● **Input for this task**:
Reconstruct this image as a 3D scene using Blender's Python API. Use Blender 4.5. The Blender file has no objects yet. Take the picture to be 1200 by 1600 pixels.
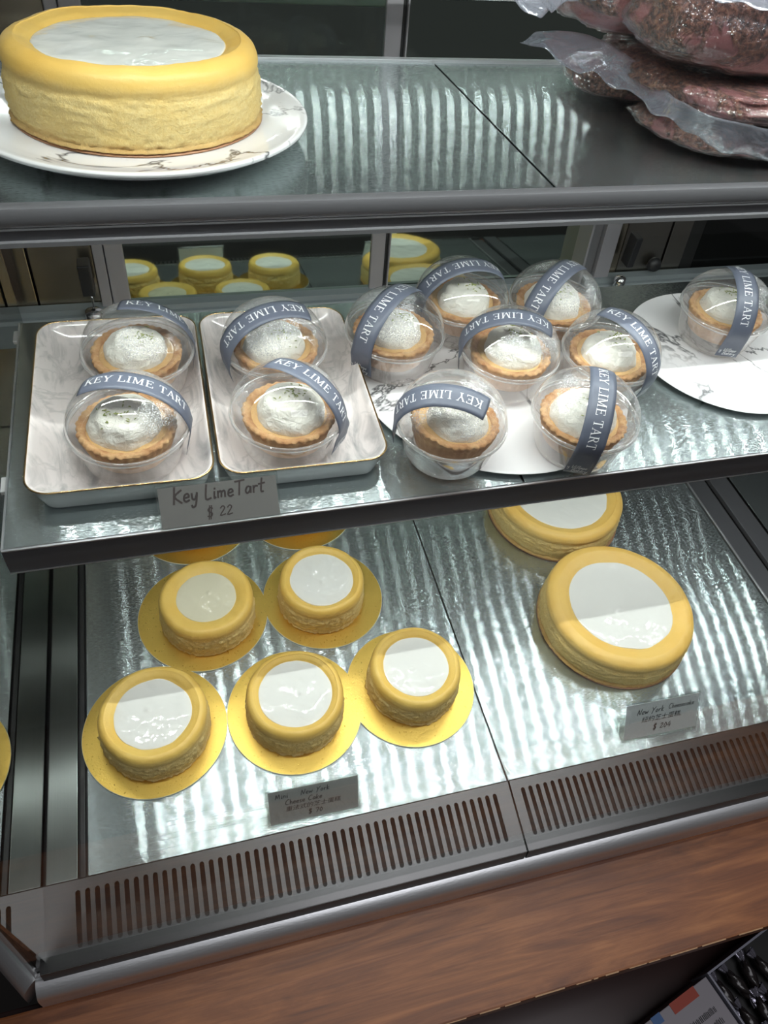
import bpy, bmesh, math, random
from mathutils import Vector, Matrix, noise
PI = math.pi
R = math.radians
C = bpy.context.scene.collection
SC = bpy.context.scene

# ------------------------------------------------------------------ camera
cam = bpy.data.objects.new('camera', bpy.data.cameras.new('camera'))
C.objects.link(cam)
right = Vector((0.963224, -0.249522, 0.099691)); down = Vector((-0.126624, -0.748754, -0.650642)); fwd = Vector((0.236993, 0.614090, -0.752813))
cm = Matrix((right, -down, -fwd)).transposed().to_4x4()
cm.translation = Vector((0, 0, 0.74))
cam.matrix_world = cm
cam.data.sensor_fit = 'VERTICAL'; cam.data.sensor_height = 36.0; cam.data.lens = 1181 / 1600 * 36
cam.data.clip_start = 0.01
SC.camera = cam

# ------------------------------------------------------------------ world, room light, exposure
w = bpy.data.worlds.new('shop_world'); SC.world = w; w.use_nodes = True
w.node_tree.nodes['Background'].inputs[0].default_value = (0.50, 0.49, 0.50, 1)
w.node_tree.nodes['Background'].inputs[1].default_value = 0.10
al = bpy.data.lights.new('ceiling_lamp', 'AREA'); al.energy = 15; al.size = 1.2; al.color = (0.97, 0.96, 1.0)
alo = bpy.data.objects.new('ceiling_lamp', al); C.objects.link(alo); alo.location = (0.7, -0.5, 2.2)
alo.rotation_euler = (R(12), R(10), 0)
alo['label'] = 'square ceiling lamp of the shop above the customer side'; alo['category'] = 'lamp'
LED_POWER = 520.0
LED_COL = (0.93, 1.0, 0.97)
SC.view_settings.view_transform = 'Standard'; SC.view_settings.look = 'None'
SC.view_settings.exposure = 0.0; SC.view_settings.gamma = 1.0; SC.view_settings.use_curve_mapping = False
SC.cycles.max_bounces = 12; SC.cycles.transparent_max_bounces = 32; SC.cycles.glossy_bounces = 6
SC.cycles.sample_clamp_indirect = 10.0; SC.cycles.sample_clamp_direct = 0.0
SC.cycles.caustics_reflective = True; SC.cycles.blur_glossy = 0.4

# ------------------------------------------------------------------ materials
class NT:
    def __init__(s, name):
        s.m = bpy.data.materials.new(name); s.m.use_nodes = True; s.t = s.m.node_tree
        s.t.nodes.clear(); s.out = s.t.nodes.new('ShaderNodeOutputMaterial')
    def n(s, typ, **kw):
        nd = s.t.nodes.new(typ)
        for k, v in kw.items():
            if k.startswith('i_'):
                nd.inputs[k[2:].replace('_', ' ')].default_value = v
            else: setattr(nd, k, v)
        return nd
    def l(s, a, b): s.t.links.new(a, b)
    def pr(s, col=None, rough=0.5, metal=0.0, **kw):
        p = s.n('ShaderNodeBsdfPrincipled')
        if col is not None:
            if hasattr(col, 'links'): s.l(col, p.inputs['Base Color'])
            else: p.inputs['Base Color'].default_value = (*col, 1)
        if hasattr(rough, 'links'): s.l(rough, p.inputs['Roughness'])
        else: p.inputs['Roughness'].default_value = rough
        p.inputs['Metallic'].default_value = metal
        for k, v in kw.items(): p.inputs[k].default_value = v
        s.l(p.outputs[0], s.out.inputs[0]); return p
    def coord(s, scale=(1, 1, 1), kind='Object', rand=False):
        tc = s.n('ShaderNodeTexCoord'); mp = s.n('ShaderNodeMapping'); mp.inputs['Scale'].default_value = scale
        s.l(tc.outputs[kind], mp.inputs[0])
        if rand:
            oi = s.n('ShaderNodeObjectInfo'); mu = s.n('ShaderNodeMath', operation='MULTIPLY'); mu.inputs[1].default_value = 40.0
            s.l(oi.outputs['Random'], mu.inputs[0]); s.l(mu.outputs[0], mp.inputs['Location'])
        return mp.outputs[0]
    def noise(s, vec, scale, detail=4, rough=0.5, dist=0.0):
        nd = s.n('ShaderNodeTexNoise'); nd.inputs['Scale'].default_value = scale; nd.inputs['Detail'].default_value = detail
        nd.inputs['Roughness'].default_value = rough; nd.inputs['Distortion'].default_value = dist
        s.l(vec, nd.inputs['Vector']); return nd.outputs['Fac']
    def ramp(s, fac, stops):
        r = s.n('ShaderNodeValToRGB'); e = r.color_ramp.elements
        while len(e) < len(stops): e.new(0.5)
        for i, (p, c) in enumerate(stops):
            e[i].position = p; e[i].color = (*c, 1) if len(c) == 3 else c
        s.l(fac, r.inputs[0]); return r.outputs[0]
    def mr(s, v, a, b, c, d):
        m = s.n('ShaderNodeMapRange'); s.l(v, m.inputs[0])
        for i, x in enumerate((a, b, c, d)): m.inputs[i + 1].default_value = x
        return m.outputs[0]
    def bump(s, h, strength, dist, p):
        b = s.n('ShaderNodeBump'); b.inputs['Strength'].default_value = strength; b.inputs['Distance'].default_value = dist
        s.l(h, b.inputs['Height']); s.l(b.outputs[0], p.inputs['Normal']); return b
    def math(s, op, a, b=None):
        m = s.n('ShaderNodeMath', operation=op)
        for i, x in enumerate((a, b)):
            if x is None: continue
            if hasattr(x, 'links'): s.l(x, m.inputs[i])
            else: m.inputs[i].default_value = x
        return m.outputs[0]
    def mix(s, fac, a, b):
        m = s.n('ShaderNodeMix', data_type='RGBA')
        if hasattr(fac, 'links'): s.l(fac, m.inputs[0])
        else: m.inputs[0].default_value = fac
        for i, x in ((6, a), (7, b)):
            if hasattr(x, 'links'): s.l(x, m.inputs[i])
            else: m.inputs[i].default_value = (*x, 1)
        return m.outputs[2]

def plain(name, col, rough=0.5, metal=0.0, bump=0.0, bscale=60, **kw):
    t = NT(name); p = t.pr(col, rough, metal, **kw)
    if bump: t.bump(t.noise(t.coord(), bscale, 4), bump, 0.001, p)
    return t.m

def steel(name, col, rough, aniso, along='X', speck=0.25, grime=0.25, soft=0.0, spread=0.0):
    # brushed sheet: the grain runs along X (or Y); tangent taken from a UV map laid across the grain
    t = NT(name)
    sc = (6, 900, 30) if along == 'X' else (900, 6, 30)
    g = t.noise(t.coord(sc), 1.0, 3, 0.6)
    big = t.noise(t.coord((1, 1, 1)), 9.0, 4, 0.6, 0.5)
    c = t.mix(t.mr(big, 0.3, 0.75, 0.0, grime), col, tuple(x * 0.55 for x in col))
    c = t.mix(t.mr(g, 0.3, 0.7, 0.0, 0.10), c, tuple(min(1, x * 1.5) for x in col))
    rr = t.math('ADD', t.mr(big, 0.3, 0.7, -0.015, 0.02), t.mr(g, 0.3, 0.7, rough - 0.01, rough + 0.01))
    p = t.pr(c, rr, 1.0)
    p.inputs['Anisotropic'].default_value = aniso
    tg = t.n('ShaderNodeTangent', direction_type='UV_MAP', uv_map='UVMap'); t.l(tg.outputs[0], p.inputs['Tangent'])
    fine = t.noise(t.coord((170, 700, 50) if along == 'X' else (700, 170, 50)), 1.0, 2, 0.6)
    b = t.bump(fine, speck, 0.0004, p)
    if spread:                                  # grain: surface normals fan out across the brushing direction
        n1 = t.noise(t.coord((220, 3600, 3600)), 1.0, 1, 0.5); n2 = t.noise(t.coord((150, 420, 300)), 1.0, 1, 0.5)
        cb = t.n('ShaderNodeCombineXYZ')
        t.l(t.math('MULTIPLY', t.math('SUBTRACT', n2, 0.5), speck), cb.inputs[0]); t.l(t.math('MULTIPLY', t.math('SUBTRACT', n1, 0.5), spread), cb.inputs[1])
        ge = t.n('ShaderNodeNewGeometry'); ad = t.n('ShaderNodeVectorMath', operation='ADD'); nm = t.n('ShaderNodeVectorMath', operation='NORMALIZE')
        t.l(ge.outputs['Normal'], ad.inputs[0]); t.l(cb.outputs[0], ad.inputs[1]); t.l(ad.outputs[0], nm.inputs[0])
        t.l(nm.outputs[0], p.inputs['Normal'])
    if soft:
        q = t.n('ShaderNodeBsdfAnisotropic'); q.inputs['Roughness'].default_value = 0.52; t.l(c, q.inputs['Color'])
        mx = t.n('ShaderNodeMixShader'); mx.inputs[0].default_value = soft
        t.l(p.outputs[0], mx.inputs[1]); t.l(q.outputs[0], mx.inputs[2]); t.l(mx.outputs[0], t.out.inputs[0])
    return t.m

def clear(name, tint=(1, 1, 1), haze=0.04, hazecol=(0.9, 0.9, 0.9), base=0.05, power=3.5, gloss=0.04, bump=0.0, bscale=40, fog=False, fogtop=True, edge=0.75):
    t = NT(name)
    tr = t.n('ShaderNodeBsdfTransparent'); tr.inputs[0].default_value = (*tint, 1)
    gl = t.n('ShaderNodeBsdfAnisotropic'); gl.inputs['Roughness'].default_value = gloss; gl.inputs['Color'].default_value = (1, 1, 1, 1)
    df = t.n('ShaderNodeBsdfDiffuse'); df.inputs[0].default_value = (*hazecol, 1)
    lw = t.n('ShaderNodeLayerWeight'); lw.inputs[0].default_value = 0.5
    f = t.math('POWER', lw.outputs['Facing'], power)
    refl = t.mr(f, 0, 1, base, edge)
    m1 = t.n('ShaderNodeMixShader'); m2 = t.n('ShaderNodeMixShader')
    hz = t.mr(t.math('POWER', lw.outputs['Facing'], 2.0), 0, 1, haze, min(1, haze * 3.0))
    if fog:
        co = t.coord((1, 1, 1), rand=True)
        patch = t.mr(t.noise(co, 20, 3, 0.5), 0.50, 0.57, 0.0, 1.0)
        tc = t.n('ShaderNodeTexCoord'); sp = t.n('ShaderNodeSeparateXYZ'); t.l(tc.outputs['Object'], sp.inputs[0])
        up = t.mr(sp.outputs[2], 0.045, 0.06, 0.0, 1.0)
        patch = t.math('MULTIPLY', patch, up)
        vo = t.n('ShaderNodeTexVoronoi'); vo.inputs['Scale'].default_value = 900; t.l(co, vo.inputs['Vector'])
        drop = t.mr(vo.outputs['Distance'], 0.25, 0.5, 0.75, 0.1)
        hz = t.math('ADD', hz, t.math('MULTIPLY', t.math('MULTIPLY', patch, drop), 0.75))
        b = t.n('ShaderNodeBump'); b.inputs['Strength'].default_value = 0.8; b.inputs['Distance'].default_value = 0.0006
        t.l(t.math('MULTIPLY', patch, vo.outputs['Distance']), b.inputs['Height']); t.l(b.outputs[0], gl.inputs['Normal'])
    elif bump:
        b = t.n('ShaderNodeBump'); b.inputs['Strength'].default_value = bump; b.inputs['Distance'].default_value = 0.004
        t.l(t.noise(t.coord(), bscale, 3, 0.55, 1.0), b.inputs['Height']); t.l(b.outputs[0], gl.inputs['Normal']); t.l(b.outputs[0], df.inputs['Normal'])
    t.l(hz, m1.inputs[0]); t.l(tr.outputs[0], m1.inputs[1]); t.l(df.outputs[0], m1.inputs[2])
    t.l(refl, m2.inputs[0]); t.l(m1.outputs[0], m2.inputs[1]); t.l(gl.outputs[0], m2.inputs[2])
    t.l(m2.outputs[0], t.out.inputs[0])
    return t.m

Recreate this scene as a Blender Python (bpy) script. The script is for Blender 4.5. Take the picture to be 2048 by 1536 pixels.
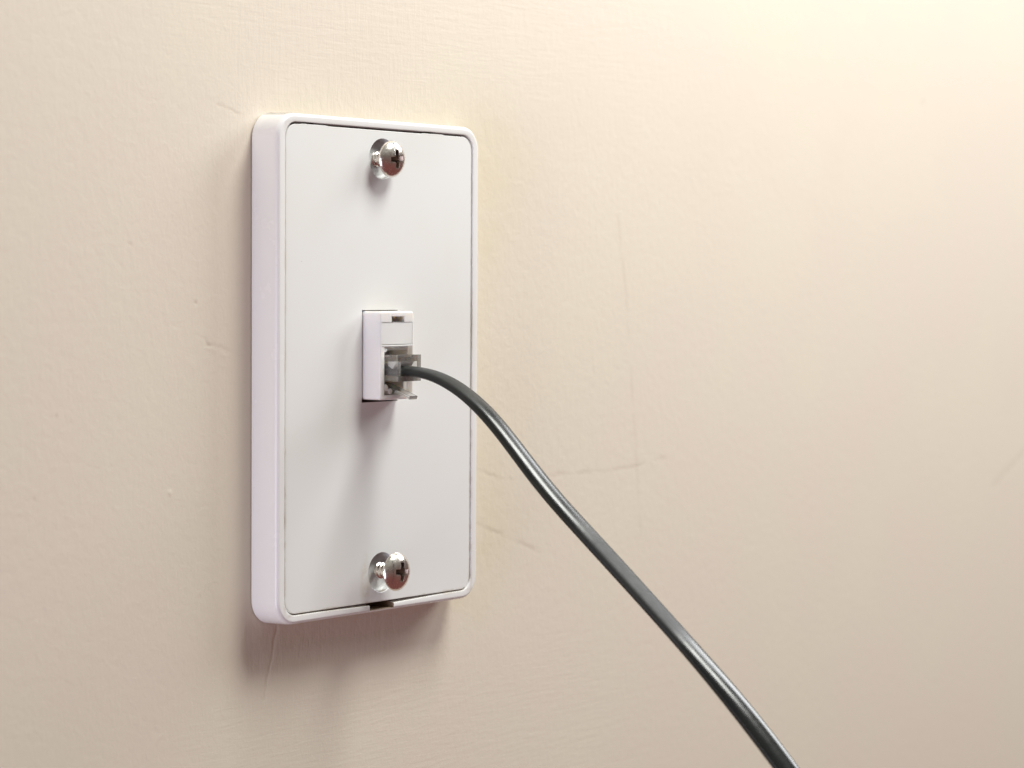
import bpy, bmesh, math, random
import numpy as np
from mathutils import Vector, Matrix
random.seed(4)
scene = bpy.context.scene
for o in list(bpy.data.objects):
    bpy.data.objects.remove(o)
MM = 0.001
R = math.radians


def W(x, y, z):
    """plate coordinates in mm (x along the wall, y up, z out of the wall) -> world metres"""
    return Vector((x * MM, -z * MM, y * MM))


# ------------------------------------------------------------------ camera
cd = bpy.data.cameras.new('camera')
cam = bpy.data.objects.new('camera', cd)
scene.collection.objects.link(cam)
YAW, PITCH, ROLL, FPX = 0.902915626, -0.0416268677, 0.00580219379, 4911.68143
d = Vector((math.sin(YAW) * math.cos(PITCH), math.sin(PITCH), -math.cos(YAW) * math.cos(PITCH)))
r0 = d.cross(Vector((0, 1, 0))).normalized()
u0 = r0.cross(d)
rr = math.cos(ROLL) * r0 + math.sin(ROLL) * u0
uu = -math.sin(ROLL) * r0 + math.cos(ROLL) * u0
tw = lambda v: Vector((v.x, -v.z, v.y))
rot = Matrix((tw(rr), tw(uu), -tw(d))).transposed()
cam.matrix_world = Matrix.Translation(W(-428.996, 19.8754, 384.6145)) @ rot.to_4x4()
cd.sensor_width = 36.0
cd.lens = 36.0 * FPX / 2048.0
cd.clip_start, cd.clip_end = 0.02, 20.0
cd.dof.use_dof = True
cd.dof.focus_distance = 0.566
cd.dof.aperture_fstop = 16.0
cd.dof.aperture_blades = 7
scene.camera = cam

# ------------------------------------------------------------------ light
scene.view_settings.view_transform = 'Standard'
scene.view_settings.look = 'None'
scene.view_settings.exposure = 0.0
scene.view_settings.gamma = 1.0
world = bpy.data.worlds.new('World')
scene.world = world
world.use_nodes = True
wn, wl = world.node_tree.nodes, world.node_tree.links
bg = wn['Background']
# dim warm room: pale ceiling above, brown floor and furniture below
wtc = wn.new('ShaderNodeTexCoord')
wsx = wn.new('ShaderNodeSeparateXYZ')
wl.new(wtc.outputs['Generated'], wsx.inputs[0])
wr = wn.new('ShaderNodeValToRGB')
wmr = wn.new('ShaderNodeMapRange')
wmr.inputs[1].default_value, wmr.inputs[2].default_value = -1.0, 1.0
wl.new(wsx.outputs[2], wmr.inputs[0])
wl.new(wmr.outputs[0], wr.inputs[0])
cr = wr.color_ramp
cr.elements[0].position, cr.elements[0].color = 0.25, (1.12, 0.42, 0.38, 1)
cr.elements[1].position, cr.elements[1].color = 0.84, (2.1, 2.05, 1.88, 1)
el = cr.elements.new(0.58)
el.color = (0.90, 0.72, 0.66, 1)
wl.new(wr.outputs[0], bg.inputs['Color'])
bg.inputs['Strength'].default_value = 0.16


def lamp(name, pos, target, size, power, color, size_y=None):
    ld = bpy.data.lights.new(name, 'AREA')
    ld.shape = 'RECTANGLE' if size_y else 'DISK'
    ld.size = size
    if size_y:
        ld.size_y = size_y
    ld.energy = power
    ld.color = color
    o = bpy.data.objects.new(name, ld)
    scene.collection.objects.link(o)
    o.location = W(*pos)
    o.rotation_euler = (W(*target) - W(*pos)).to_track_quat('-Z', 'Y').to_euler()
    return o


lamp('ceiling_lamp', (125, 470, 250), (20, 0, 0), 0.22, 3.22, (0.99, 0.995, 0.95))
lamp('side_lamp', (690, 490, 285), (300, 40, 25), 0.34, 5.6, (0.97, 0.985, 1.0), 0.40)
lamp('window_light', (-720, -200, 75), (0, -10, 8), 0.25, 3.6, (0.85, 0.85, 1.0), 0.5)
scene.cycles.caustics_reflective = False


# ------------------------------------------------------------------ materials
def new_mat(name):
    m = bpy.data.materials.new(name)
    m.use_nodes = True
    nt = m.node_tree
    return m, nt, nt.nodes['Principled BSDF']


def N(nt, t, **kw):
    n = nt.nodes.new(t)
    for k, v in kw.items():
        setattr(n, k, v)
    return n


def link(nt, a, b):
    nt.links.new(a, b)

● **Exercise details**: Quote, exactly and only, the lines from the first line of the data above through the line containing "SC.camera = cam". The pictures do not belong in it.

● **The result**:
Reconstruct this image as a 3D scene using Blender's Python API. Use Blender 4.5. The Blender file has no objects yet. Take the picture to be 1200 by 1600 pixels.
import bpy, bmesh, math, random
from mathutils import Vector, Matrix, noise
PI = math.pi
R = math.radians
C = bpy.context.scene.collection
SC = bpy.context.scene

# ------------------------------------------------------------------ camera
cam = bpy.data.objects.new('camera', bpy.data.cameras.new('camera'))
C.objects.link(cam)
right = Vector((0.963224, -0.249522, 0.099691)); down = Vector((-0.126624, -0.748754, -0.650642)); fwd = Vector((0.236993, 0.614090, -0.752813))
cm = Matrix((right, -down, -fwd)).transposed().to_4x4()
cm.translation = Vector((0, 0, 0.74))
cam.matrix_world = cm
cam.data.sensor_fit = 'VERTICAL'; cam.data.sensor_height = 36.0; cam.data.lens = 1181 / 1600 * 36
cam.data.clip_start = 0.01
SC.camera = cam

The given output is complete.